* Start RECORDS FOR PROCESSING *

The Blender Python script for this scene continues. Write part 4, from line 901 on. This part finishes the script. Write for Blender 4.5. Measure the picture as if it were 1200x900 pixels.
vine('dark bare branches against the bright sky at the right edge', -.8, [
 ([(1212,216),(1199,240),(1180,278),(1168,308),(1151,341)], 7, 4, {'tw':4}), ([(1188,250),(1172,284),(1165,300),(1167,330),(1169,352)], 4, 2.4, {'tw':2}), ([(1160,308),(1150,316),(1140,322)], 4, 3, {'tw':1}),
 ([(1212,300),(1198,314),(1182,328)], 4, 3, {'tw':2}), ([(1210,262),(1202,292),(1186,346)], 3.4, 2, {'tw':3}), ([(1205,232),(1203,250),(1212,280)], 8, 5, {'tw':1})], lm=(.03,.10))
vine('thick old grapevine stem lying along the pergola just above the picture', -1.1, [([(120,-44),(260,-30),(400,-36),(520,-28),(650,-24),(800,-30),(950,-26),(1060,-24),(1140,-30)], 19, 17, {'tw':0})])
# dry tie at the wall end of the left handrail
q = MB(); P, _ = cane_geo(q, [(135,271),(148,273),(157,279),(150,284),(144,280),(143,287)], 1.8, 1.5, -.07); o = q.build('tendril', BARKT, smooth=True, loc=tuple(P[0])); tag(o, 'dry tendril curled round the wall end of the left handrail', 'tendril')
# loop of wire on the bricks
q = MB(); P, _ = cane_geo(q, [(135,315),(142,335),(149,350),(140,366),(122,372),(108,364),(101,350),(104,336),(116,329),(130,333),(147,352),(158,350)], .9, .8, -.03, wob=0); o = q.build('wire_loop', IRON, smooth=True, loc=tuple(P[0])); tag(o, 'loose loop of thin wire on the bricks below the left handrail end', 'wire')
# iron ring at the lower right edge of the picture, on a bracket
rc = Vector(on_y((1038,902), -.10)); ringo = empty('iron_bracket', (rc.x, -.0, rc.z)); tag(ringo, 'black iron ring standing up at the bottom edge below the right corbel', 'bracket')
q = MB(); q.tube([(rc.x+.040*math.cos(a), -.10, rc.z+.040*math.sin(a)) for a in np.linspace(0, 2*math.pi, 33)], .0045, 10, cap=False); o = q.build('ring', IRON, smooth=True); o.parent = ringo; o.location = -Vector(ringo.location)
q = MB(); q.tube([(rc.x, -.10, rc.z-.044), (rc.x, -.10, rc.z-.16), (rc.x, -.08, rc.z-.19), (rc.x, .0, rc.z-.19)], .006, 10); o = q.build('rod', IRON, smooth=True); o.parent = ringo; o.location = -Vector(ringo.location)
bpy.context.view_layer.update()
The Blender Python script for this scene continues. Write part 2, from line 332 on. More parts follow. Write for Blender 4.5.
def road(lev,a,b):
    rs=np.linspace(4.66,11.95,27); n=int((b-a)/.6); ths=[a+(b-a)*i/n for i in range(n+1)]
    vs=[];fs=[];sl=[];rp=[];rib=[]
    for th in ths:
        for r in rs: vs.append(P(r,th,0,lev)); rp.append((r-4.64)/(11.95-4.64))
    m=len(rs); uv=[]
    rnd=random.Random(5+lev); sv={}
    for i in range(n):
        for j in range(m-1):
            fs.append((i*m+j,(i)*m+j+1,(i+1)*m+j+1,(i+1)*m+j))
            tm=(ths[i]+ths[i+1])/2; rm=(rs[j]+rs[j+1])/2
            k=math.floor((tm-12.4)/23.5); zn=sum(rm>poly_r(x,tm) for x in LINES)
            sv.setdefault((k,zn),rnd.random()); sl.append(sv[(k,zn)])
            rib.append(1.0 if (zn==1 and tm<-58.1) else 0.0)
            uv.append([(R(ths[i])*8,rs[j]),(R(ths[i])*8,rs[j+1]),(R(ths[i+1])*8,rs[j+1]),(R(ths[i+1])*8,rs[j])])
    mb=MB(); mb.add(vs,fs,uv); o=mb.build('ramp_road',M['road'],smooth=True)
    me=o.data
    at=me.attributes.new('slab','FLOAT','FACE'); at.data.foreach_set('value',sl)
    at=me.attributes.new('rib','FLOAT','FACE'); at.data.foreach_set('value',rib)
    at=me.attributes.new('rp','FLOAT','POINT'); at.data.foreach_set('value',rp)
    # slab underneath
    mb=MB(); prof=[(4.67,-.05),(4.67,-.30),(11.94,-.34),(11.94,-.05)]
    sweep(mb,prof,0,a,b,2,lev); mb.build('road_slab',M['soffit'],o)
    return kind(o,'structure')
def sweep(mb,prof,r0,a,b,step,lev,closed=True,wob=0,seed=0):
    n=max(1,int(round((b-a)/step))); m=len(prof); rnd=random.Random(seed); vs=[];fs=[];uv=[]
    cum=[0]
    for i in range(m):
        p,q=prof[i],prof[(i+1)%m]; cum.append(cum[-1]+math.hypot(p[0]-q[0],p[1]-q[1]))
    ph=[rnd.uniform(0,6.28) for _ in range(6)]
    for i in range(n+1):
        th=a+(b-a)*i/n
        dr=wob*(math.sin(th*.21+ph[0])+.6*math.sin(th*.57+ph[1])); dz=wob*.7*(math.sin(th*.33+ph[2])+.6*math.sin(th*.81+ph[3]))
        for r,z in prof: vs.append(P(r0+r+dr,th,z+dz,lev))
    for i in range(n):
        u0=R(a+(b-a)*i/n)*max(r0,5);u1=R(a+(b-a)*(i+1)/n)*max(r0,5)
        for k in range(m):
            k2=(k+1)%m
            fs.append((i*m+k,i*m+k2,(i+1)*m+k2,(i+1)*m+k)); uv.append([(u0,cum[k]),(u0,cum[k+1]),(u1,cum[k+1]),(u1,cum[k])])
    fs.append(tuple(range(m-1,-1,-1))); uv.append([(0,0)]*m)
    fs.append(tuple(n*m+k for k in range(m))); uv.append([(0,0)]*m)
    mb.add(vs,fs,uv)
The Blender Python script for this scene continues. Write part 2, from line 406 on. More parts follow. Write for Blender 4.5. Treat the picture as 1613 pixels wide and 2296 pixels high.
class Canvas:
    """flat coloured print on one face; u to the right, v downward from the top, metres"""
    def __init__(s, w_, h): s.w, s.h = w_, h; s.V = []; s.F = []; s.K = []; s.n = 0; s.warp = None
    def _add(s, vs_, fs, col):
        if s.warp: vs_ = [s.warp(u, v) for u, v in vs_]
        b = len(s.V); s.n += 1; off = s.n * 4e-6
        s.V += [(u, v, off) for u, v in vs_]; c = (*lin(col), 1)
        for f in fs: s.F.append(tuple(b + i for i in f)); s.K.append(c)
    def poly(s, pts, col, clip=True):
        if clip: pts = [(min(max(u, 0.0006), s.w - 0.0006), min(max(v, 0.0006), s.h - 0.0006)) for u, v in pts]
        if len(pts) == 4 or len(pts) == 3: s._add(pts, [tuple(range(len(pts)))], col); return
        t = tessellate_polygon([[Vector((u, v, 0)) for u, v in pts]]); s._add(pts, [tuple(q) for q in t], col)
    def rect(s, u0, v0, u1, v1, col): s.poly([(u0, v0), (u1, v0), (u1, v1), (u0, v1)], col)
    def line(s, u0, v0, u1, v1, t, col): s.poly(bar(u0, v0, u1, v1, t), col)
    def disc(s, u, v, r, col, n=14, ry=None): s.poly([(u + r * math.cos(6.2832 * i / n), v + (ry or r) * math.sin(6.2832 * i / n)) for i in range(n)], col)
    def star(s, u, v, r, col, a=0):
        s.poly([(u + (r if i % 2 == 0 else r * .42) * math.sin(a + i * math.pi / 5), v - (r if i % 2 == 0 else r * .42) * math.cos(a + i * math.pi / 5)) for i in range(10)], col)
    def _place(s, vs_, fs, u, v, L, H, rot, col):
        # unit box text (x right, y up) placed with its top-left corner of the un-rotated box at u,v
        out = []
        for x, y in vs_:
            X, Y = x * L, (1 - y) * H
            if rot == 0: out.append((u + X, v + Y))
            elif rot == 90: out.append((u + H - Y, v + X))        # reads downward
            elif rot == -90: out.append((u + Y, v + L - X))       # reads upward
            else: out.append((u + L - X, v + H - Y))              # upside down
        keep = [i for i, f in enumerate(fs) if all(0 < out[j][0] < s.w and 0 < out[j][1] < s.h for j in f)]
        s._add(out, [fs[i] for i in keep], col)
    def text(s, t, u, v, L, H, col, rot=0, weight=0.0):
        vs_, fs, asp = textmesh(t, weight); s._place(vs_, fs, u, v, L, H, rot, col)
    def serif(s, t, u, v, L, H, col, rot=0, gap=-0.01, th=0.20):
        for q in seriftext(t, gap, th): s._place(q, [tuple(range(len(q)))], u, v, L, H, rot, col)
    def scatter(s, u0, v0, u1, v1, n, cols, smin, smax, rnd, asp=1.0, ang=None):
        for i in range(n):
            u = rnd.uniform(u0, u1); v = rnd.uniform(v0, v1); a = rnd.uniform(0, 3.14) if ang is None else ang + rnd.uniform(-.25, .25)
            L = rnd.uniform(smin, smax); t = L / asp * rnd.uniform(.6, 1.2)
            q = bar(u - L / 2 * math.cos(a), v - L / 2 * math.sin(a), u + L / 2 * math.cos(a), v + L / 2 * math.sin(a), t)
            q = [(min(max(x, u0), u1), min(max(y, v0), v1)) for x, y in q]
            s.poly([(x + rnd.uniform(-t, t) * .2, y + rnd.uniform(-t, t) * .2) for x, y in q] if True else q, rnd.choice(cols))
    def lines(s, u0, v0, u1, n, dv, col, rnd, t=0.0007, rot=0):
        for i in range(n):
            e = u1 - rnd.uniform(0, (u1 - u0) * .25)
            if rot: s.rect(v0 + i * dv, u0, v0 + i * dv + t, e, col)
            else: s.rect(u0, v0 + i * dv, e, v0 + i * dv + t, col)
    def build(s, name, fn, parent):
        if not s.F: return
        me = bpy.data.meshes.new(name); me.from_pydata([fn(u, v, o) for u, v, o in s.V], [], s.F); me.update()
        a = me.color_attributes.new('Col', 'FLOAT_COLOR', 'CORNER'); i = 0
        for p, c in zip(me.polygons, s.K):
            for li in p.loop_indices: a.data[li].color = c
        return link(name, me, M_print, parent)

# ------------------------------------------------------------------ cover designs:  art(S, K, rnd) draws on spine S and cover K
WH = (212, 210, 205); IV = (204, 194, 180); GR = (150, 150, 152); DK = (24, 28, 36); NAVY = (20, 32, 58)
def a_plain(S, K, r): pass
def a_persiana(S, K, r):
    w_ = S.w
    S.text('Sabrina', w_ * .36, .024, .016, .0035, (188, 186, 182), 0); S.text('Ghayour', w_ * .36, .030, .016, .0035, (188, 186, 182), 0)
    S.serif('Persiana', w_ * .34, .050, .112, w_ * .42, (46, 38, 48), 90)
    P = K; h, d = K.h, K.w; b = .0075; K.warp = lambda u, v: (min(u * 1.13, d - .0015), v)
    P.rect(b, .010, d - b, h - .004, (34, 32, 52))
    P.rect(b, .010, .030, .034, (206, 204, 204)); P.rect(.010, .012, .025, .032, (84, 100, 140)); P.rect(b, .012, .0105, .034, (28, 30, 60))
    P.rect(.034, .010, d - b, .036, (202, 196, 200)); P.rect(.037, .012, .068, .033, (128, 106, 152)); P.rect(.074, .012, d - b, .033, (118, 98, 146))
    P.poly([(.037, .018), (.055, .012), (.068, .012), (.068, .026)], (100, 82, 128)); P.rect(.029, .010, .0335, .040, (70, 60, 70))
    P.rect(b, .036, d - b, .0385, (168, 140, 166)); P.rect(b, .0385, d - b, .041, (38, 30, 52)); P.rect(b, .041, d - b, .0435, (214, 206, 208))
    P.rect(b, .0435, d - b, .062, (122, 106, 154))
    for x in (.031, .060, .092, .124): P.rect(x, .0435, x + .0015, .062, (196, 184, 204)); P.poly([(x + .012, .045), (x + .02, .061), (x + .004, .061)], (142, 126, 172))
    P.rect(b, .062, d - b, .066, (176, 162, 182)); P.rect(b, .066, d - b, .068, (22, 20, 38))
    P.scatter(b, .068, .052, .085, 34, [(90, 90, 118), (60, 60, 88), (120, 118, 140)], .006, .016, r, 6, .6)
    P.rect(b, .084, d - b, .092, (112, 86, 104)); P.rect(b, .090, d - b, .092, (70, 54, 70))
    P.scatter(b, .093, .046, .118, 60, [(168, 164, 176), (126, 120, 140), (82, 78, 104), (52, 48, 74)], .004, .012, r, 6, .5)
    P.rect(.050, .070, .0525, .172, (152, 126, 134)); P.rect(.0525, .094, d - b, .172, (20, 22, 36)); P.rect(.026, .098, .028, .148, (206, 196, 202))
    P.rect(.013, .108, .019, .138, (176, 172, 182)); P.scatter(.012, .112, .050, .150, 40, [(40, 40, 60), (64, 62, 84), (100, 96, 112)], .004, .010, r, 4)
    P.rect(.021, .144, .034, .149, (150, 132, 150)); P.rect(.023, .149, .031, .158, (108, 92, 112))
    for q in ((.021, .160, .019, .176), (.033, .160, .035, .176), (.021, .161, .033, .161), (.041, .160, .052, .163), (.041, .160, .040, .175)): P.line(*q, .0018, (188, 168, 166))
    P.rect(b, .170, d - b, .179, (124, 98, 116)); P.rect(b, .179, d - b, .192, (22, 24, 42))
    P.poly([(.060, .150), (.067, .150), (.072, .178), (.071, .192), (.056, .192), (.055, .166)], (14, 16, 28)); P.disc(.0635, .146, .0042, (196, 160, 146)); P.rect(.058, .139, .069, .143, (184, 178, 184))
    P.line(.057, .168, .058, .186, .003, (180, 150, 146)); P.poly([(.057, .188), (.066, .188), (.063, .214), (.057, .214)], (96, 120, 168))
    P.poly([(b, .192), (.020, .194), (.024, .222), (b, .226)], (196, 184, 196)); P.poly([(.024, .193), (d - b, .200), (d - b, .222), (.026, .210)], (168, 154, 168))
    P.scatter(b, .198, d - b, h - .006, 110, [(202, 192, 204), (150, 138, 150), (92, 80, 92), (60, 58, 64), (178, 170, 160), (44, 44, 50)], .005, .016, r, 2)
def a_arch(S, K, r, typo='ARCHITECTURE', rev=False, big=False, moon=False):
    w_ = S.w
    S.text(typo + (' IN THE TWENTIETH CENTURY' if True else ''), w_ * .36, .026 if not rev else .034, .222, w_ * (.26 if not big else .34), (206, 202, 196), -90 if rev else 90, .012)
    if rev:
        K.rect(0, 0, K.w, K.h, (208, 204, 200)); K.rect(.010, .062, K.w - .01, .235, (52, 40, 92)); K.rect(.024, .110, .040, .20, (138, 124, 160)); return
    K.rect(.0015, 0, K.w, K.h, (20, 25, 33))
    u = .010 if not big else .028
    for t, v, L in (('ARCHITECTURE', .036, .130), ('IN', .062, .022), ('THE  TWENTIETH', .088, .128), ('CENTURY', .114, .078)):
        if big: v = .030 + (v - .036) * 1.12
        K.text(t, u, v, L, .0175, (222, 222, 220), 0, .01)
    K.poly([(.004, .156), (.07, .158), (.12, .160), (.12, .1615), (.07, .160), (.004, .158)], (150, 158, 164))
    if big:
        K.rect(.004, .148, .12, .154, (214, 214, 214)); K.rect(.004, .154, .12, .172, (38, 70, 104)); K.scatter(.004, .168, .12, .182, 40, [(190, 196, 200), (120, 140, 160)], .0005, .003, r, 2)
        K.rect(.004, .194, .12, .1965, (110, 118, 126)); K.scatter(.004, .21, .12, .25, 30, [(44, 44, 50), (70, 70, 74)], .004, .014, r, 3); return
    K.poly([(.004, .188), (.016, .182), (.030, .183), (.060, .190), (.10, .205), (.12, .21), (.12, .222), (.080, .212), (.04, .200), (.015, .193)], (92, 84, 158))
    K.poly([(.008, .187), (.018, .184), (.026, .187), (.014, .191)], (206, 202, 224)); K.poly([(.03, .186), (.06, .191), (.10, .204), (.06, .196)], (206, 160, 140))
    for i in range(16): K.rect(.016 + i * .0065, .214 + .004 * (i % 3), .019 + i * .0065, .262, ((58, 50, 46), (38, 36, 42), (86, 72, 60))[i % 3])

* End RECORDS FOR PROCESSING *

*WRITTEN EXERCISE*. Above are the records; copy every line in them that holds the word "follow".

*ANSWER*.
The Blender Python script for this scene continues. Write part 2, from line 332 on. More parts follow. Write for Blender 4.5.
The Blender Python script for this scene continues. Write part 2, from line 406 on. More parts follow. Write for Blender 4.5. Treat the picture as 1613 pixels wide and 2296 pixels high.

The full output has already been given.